The lard assed bureaucrat said as he lit a cigar with a $100 bill:
Robert Goldenkoff, director of strategic issues at the Government Accountability Office and author of a 2012 report examining the federal-private pay gap, of the new study. Federal employees tend to be better educated and work in jobs that require higher skill levels compared to non-federal jobs, so Cato’s results comparing average wages of feds to other sectors are both not surprising and don’t tell the whole story. More rigorous, sophisticated analysis is needed.
Jobs have been inflated to beat hell. I remember when a GS-12 meant something. Now it seems everyone is a GS-12 or higher especially in the darling agencies like EPA, justice etc.

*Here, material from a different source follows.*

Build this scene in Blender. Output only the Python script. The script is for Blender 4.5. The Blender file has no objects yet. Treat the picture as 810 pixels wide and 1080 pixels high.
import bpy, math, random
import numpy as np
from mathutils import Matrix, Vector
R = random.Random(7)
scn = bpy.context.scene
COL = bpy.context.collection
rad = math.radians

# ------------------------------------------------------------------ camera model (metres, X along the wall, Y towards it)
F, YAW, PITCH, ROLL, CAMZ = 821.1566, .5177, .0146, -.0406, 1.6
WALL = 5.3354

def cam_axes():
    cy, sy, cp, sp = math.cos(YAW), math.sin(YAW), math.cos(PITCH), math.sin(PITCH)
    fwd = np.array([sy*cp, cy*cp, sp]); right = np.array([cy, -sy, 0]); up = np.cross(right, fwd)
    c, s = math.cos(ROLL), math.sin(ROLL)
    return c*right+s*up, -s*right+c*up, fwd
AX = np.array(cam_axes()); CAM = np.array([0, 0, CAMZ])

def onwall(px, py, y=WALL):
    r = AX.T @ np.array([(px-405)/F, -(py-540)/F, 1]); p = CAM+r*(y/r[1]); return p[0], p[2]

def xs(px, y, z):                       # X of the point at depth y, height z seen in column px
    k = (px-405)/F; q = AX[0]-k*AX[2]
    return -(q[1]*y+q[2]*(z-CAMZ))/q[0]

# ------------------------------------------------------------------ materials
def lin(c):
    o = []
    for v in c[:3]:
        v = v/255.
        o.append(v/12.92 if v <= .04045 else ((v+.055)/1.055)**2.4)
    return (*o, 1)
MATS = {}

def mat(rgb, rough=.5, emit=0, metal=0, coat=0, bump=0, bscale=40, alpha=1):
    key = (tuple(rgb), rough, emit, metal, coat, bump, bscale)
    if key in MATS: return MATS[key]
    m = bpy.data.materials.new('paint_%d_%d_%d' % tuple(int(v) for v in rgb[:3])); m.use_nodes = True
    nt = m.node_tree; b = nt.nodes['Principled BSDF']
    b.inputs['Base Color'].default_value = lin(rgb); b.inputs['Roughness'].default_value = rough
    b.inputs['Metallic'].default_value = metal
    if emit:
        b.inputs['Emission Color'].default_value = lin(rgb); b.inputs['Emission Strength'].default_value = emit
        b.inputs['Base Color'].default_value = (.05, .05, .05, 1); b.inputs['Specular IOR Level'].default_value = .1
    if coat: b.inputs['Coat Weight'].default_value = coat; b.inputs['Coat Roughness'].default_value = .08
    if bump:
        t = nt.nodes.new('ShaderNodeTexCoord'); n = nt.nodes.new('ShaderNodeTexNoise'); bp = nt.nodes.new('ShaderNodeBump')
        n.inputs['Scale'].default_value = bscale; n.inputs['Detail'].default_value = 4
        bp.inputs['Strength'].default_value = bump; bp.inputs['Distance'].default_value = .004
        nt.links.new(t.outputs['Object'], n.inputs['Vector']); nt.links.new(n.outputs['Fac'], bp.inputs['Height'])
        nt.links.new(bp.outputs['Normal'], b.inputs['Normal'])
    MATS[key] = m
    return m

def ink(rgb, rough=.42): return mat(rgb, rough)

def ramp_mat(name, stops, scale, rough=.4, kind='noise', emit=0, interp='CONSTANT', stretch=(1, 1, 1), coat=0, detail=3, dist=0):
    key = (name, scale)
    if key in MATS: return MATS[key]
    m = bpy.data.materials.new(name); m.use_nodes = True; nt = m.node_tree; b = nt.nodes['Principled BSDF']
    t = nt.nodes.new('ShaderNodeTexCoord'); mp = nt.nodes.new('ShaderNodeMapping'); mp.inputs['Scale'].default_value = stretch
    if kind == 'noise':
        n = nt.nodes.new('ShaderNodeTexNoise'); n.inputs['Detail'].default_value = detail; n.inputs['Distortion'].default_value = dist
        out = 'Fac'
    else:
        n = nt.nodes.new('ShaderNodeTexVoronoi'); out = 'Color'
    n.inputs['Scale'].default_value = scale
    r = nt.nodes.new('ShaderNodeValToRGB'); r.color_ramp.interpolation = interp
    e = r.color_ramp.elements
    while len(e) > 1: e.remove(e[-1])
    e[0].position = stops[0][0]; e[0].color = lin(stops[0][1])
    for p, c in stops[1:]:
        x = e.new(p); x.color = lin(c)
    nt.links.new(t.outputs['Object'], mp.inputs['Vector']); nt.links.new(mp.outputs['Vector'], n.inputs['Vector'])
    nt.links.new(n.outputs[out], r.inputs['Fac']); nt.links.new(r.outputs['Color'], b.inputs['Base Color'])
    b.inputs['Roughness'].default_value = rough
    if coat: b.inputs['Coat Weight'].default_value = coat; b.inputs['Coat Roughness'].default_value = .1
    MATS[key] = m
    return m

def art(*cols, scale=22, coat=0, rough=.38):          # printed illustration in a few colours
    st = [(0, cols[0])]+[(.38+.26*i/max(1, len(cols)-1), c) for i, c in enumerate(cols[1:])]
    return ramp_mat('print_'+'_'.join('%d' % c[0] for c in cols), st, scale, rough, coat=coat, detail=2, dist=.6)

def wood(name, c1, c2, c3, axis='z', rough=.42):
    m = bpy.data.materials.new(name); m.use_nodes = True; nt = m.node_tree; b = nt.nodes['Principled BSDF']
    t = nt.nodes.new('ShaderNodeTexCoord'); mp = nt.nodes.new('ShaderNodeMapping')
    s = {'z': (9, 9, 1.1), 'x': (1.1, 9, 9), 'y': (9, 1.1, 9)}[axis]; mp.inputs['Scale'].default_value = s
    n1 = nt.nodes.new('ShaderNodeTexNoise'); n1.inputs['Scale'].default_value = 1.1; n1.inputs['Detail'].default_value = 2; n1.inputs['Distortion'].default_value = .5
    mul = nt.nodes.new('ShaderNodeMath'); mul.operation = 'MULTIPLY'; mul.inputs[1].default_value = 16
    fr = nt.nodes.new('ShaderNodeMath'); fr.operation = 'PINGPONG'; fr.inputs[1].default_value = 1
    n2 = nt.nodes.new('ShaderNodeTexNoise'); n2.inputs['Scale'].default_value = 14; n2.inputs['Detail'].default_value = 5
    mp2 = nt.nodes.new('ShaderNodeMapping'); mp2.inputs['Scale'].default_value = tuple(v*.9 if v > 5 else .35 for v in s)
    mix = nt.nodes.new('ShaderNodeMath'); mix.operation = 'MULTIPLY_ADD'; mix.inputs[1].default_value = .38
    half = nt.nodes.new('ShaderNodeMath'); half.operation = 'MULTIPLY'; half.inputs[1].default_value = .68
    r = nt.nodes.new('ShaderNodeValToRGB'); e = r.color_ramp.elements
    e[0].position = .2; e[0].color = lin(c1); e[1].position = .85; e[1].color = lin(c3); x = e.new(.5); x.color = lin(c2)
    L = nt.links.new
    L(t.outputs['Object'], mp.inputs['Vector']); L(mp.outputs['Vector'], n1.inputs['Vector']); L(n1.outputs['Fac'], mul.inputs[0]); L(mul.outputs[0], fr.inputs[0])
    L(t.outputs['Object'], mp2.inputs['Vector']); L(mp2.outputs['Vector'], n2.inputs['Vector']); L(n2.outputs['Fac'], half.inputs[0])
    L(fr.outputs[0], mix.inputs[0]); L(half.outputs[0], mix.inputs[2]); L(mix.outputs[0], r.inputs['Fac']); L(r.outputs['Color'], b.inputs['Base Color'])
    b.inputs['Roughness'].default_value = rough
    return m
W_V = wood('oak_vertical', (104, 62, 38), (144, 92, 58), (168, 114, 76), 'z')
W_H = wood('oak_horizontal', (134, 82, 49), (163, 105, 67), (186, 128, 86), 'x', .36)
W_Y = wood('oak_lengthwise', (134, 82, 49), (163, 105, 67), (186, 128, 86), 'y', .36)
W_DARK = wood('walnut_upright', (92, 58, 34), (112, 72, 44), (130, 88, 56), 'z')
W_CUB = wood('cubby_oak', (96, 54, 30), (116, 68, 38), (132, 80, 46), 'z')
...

As for better educated and higher skilled... not the ones I deal with. They just barely get by. Get jobs in the private sector... not likely. They don’t qualify.
One piece of the excess is the myriad of huge staffs working on amazingly insignificant projects in the government. We do not need separate staffs in every agency of every department coming up with EEO training, etc. All that common training could come from OPM.
Some of the general computer based training - NOFEAR Act, etc., does span agencies now. But there is room for expansion of that. Law enforcement is another area with a lot of overlap. Does every agency need its own armed police force?
I agree that there is room to slim things down for the benefit of the taxpayers, but the analysis needs to be done by folks with integrity.
The solution to that may be to completely revise veterans preference. Give the (non-retired) vets a preference on their first civilian job out of the military. Once they are in the civilian workforce and build up some experience, let them compete on a level field.